La ciudad, más allá de los incondicionales seguidores de un Nápoles que regresó a la oscuridad para descender a la Serie B en 1998 y emprender una obligada refundación desde la Serie C1, jamás le castigó con el látigo del olvido. A pesar de la triste salida protagonizada, los recuerdos positivos florecen por encima de todo lo demás dos décadas después de su partida. Pese a los conflictos vividos también con la Hacienda italiana, que no dudó en reclamarle 40 millones de euros por presunta evasión fiscal -él siempre ha negado ser un evasor, defendiendo que “solo fui a jugar al fútbol”-, Nápoles continúa adorando y defendiendo a su antiguo portador de sueños.
Su dorsal, mágico e imposible de volver a ser protegido con el éxito deportivo y social con el que lo hizo el argentino durante siete largas temporadas, asoma retirado del tránsito futbolístico y espiritual del club, cuyo futuro podría volver a mezclarse con El Pelusa en un futuro con el que muchos sueñan en la ciudad sureña.

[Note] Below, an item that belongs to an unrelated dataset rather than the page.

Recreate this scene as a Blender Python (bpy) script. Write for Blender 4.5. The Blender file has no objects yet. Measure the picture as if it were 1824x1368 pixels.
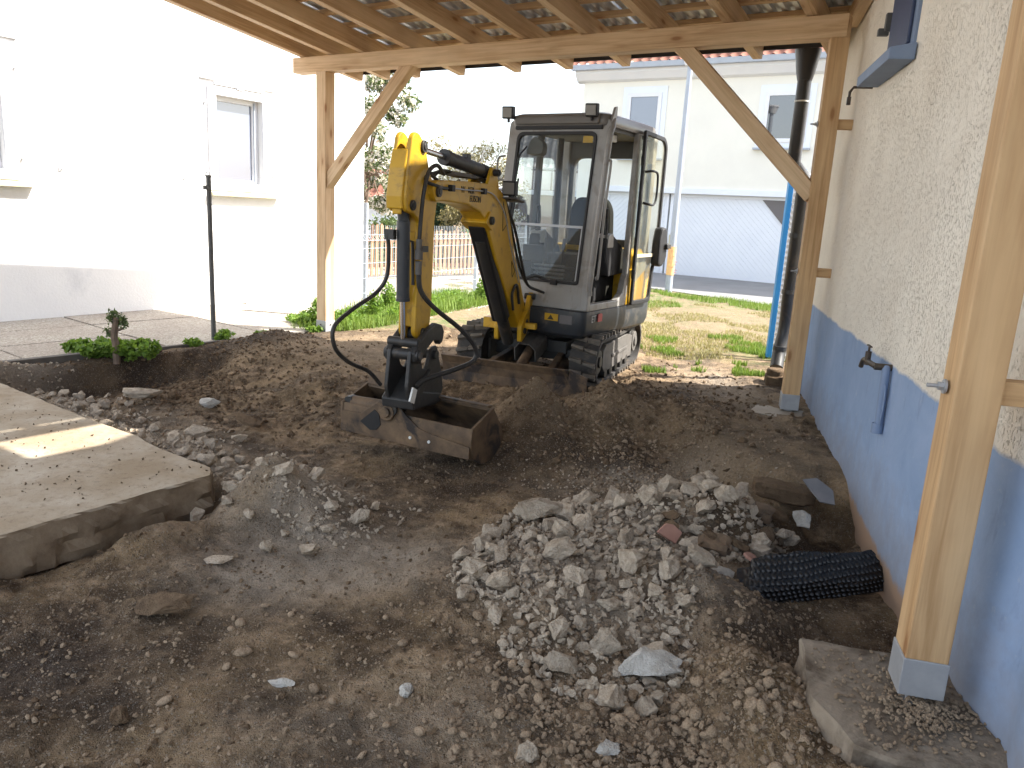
import bpy, bmesh, math, random, bisect
import numpy as np
from math import radians, sin, cos, pi, atan2, hypot, tan
from mathutils import Vector, Matrix
random.seed(5); rng = np.random.default_rng(5)
scene = bpy.context.scene
# ------------------------------------------------------------------ camera, light, exposure
PITCH, ROLL = radians(12.78), radians(3.15)
CAM = np.array([0, 0, 1.45])
cF = np.array([0, cos(PITCH), -sin(PITCH)])
_r = np.array([1, 0, 0.]); _u = np.array([0, sin(PITCH), cos(PITCH)])
cR = cos(ROLL)*_r + sin(ROLL)*_u
cU = -sin(ROLL)*_r + cos(ROLL)*_u
cd = bpy.data.cameras.new('camera'); cam = bpy.data.objects.new('camera', cd)
scene.collection.objects.link(cam); scene.camera = cam
cam.matrix_world = Matrix(((cR[0], cU[0], -cF[0], CAM[0]), (cR[1], cU[1], -cF[1], CAM[1]), (cR[2], cU[2], -cF[2], CAM[2]), (0, 0, 0, 1)))
cd.sensor_width = 36; cd.lens = 36*1352/1824; cd.clip_start = .05; cd.clip_end = 900
SUN_AZ, SUN_EL = radians(91), radians(46)
world = bpy.data.worlds.new('World'); scene.world = world; world.use_nodes = True
wt = world.node_tree; wt.nodes.clear()
def wn(t, **k):
    n = wt.nodes.new(t)
    for a, v in k.items(): setattr(n, a, v)
    return n
sky = wn('ShaderNodeTexSky', sky_type='NISHITA', sun_disc=False, sun_elevation=SUN_EL, sun_rotation=SUN_AZ)
try: sky.dust_density = 2.0; sky.air_density = 1.0
except Exception: pass
tc = wn('ShaderNodeTexCoord'); mp = wn('ShaderNodeMapping'); mp.inputs['Scale'].default_value = (1, 1, 3.2)
nz = wn('ShaderNodeTexNoise'); nz.inputs['Scale'].default_value = 2.1; nz.inputs['Detail'].default_value = 9; nz.inputs['Roughness'].default_value = .55
rp = wn('ShaderNodeValToRGB'); rp.color_ramp.elements[0].position = .36; rp.color_ramp.elements[1].position = .6
mx = wn('ShaderNodeMix', data_type='RGBA'); bg = wn('ShaderNodeBackground'); wo = wn('ShaderNodeOutputWorld')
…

deseo de volver algún día Maradona, que hace unos días protagonizó su enésimo altercado con un periodista, con bofetada incluida, nunca ha escondido su ilusión por regresar y entrenar algún día a su añorado club del sur de Italia, donde acumuló y repartió felicidad a partes iguales. Allí, donde comandó en 1988 el trío Ma-Gi-Co compuesto por él mismo, Giordano y Careca, cuenta con el amor eterno de un club y una ciudad que, entregada al 10, caminó, camina y caminará pegada a su ser, formando así un indestructible lazo de unión que presumió de músculo cuando la vida del argentino corrió peligro en 2004. Porque ya saben: cerrar los ojos y soñar con Diego Armando Maradona es una práctica tan habitual como reconfortante en Nápoles.